> Objective
Each line from the start of the data below through the one containing "the pine trunk')" must be reproduced exactly.

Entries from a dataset
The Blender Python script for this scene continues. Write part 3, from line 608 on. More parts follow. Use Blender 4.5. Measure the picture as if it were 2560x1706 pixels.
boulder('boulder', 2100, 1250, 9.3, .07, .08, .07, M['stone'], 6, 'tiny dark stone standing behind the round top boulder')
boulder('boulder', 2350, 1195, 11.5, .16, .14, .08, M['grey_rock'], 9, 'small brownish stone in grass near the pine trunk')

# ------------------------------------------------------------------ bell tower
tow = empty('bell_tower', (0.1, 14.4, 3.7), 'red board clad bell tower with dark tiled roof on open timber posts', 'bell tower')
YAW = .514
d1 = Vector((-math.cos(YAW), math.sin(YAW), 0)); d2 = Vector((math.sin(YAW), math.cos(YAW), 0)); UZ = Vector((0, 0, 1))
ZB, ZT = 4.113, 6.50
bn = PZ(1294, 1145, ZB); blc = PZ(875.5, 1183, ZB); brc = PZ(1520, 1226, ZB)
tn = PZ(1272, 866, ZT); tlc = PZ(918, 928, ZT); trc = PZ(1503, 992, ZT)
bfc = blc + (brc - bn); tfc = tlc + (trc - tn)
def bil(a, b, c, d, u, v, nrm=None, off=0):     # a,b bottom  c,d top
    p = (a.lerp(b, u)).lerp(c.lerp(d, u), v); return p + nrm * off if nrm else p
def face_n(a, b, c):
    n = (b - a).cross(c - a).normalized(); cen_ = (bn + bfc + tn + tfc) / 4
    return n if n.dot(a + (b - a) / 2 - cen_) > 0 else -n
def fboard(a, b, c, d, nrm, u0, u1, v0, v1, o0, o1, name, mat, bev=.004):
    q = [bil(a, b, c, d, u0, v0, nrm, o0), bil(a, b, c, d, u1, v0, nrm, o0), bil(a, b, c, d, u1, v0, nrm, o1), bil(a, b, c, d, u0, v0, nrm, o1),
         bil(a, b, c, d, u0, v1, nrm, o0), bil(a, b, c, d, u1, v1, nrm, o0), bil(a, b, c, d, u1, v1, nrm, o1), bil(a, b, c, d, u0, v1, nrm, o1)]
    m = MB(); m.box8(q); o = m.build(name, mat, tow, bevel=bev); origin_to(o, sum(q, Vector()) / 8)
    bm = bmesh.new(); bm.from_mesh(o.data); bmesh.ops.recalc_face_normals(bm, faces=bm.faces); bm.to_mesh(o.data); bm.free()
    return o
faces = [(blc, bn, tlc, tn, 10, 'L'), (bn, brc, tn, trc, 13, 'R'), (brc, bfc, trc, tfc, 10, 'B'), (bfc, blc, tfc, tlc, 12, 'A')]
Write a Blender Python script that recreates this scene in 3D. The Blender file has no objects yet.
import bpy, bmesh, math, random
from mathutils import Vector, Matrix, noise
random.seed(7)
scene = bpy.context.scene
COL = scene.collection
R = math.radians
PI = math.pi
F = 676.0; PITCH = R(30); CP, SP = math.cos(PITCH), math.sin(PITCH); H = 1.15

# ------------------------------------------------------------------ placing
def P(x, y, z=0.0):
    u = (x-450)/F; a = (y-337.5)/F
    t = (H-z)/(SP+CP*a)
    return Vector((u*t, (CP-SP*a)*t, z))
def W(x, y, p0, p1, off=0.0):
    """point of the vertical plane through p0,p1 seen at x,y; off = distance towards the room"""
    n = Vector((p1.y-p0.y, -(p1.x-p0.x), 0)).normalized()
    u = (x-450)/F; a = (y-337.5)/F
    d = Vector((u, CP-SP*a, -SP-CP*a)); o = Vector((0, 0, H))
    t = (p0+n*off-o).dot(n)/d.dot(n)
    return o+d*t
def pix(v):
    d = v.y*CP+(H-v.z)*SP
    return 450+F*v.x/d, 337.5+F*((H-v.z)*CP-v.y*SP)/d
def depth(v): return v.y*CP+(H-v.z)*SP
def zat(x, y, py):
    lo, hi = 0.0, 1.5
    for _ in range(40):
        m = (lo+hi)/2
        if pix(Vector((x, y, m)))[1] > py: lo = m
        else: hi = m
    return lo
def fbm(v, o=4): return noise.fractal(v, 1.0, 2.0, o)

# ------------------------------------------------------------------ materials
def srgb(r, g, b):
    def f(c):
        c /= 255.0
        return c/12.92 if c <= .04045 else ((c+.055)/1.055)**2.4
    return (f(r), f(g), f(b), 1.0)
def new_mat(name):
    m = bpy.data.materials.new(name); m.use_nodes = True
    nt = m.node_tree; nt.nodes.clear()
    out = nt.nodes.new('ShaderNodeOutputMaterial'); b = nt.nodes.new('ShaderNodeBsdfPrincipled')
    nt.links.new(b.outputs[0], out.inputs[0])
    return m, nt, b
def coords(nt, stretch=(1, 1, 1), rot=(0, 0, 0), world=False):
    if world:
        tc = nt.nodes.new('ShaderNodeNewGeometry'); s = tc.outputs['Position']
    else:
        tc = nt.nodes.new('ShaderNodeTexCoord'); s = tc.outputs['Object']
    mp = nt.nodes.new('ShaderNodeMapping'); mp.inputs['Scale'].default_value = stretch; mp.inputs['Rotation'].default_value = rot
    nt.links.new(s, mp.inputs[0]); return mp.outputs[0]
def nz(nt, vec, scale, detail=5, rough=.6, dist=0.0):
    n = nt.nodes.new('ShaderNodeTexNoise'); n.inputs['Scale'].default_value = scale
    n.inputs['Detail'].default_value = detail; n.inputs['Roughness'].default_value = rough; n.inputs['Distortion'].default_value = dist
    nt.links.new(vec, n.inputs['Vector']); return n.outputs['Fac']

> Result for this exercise
The Blender Python script for this scene continues. Write part 3, from line 608 on. More parts follow. Use Blender 4.5. Measure the picture as if it were 2560x1706 pixels.
boulder('boulder', 2100, 1250, 9.3, .07, .08, .07, M['stone'], 6, 'tiny dark stone standing behind the round top boulder')
boulder('boulder', 2350, 1195, 11.5, .16, .14, .08, M['grey_rock'], 9, 'small brownish stone in grass near the pine trunk')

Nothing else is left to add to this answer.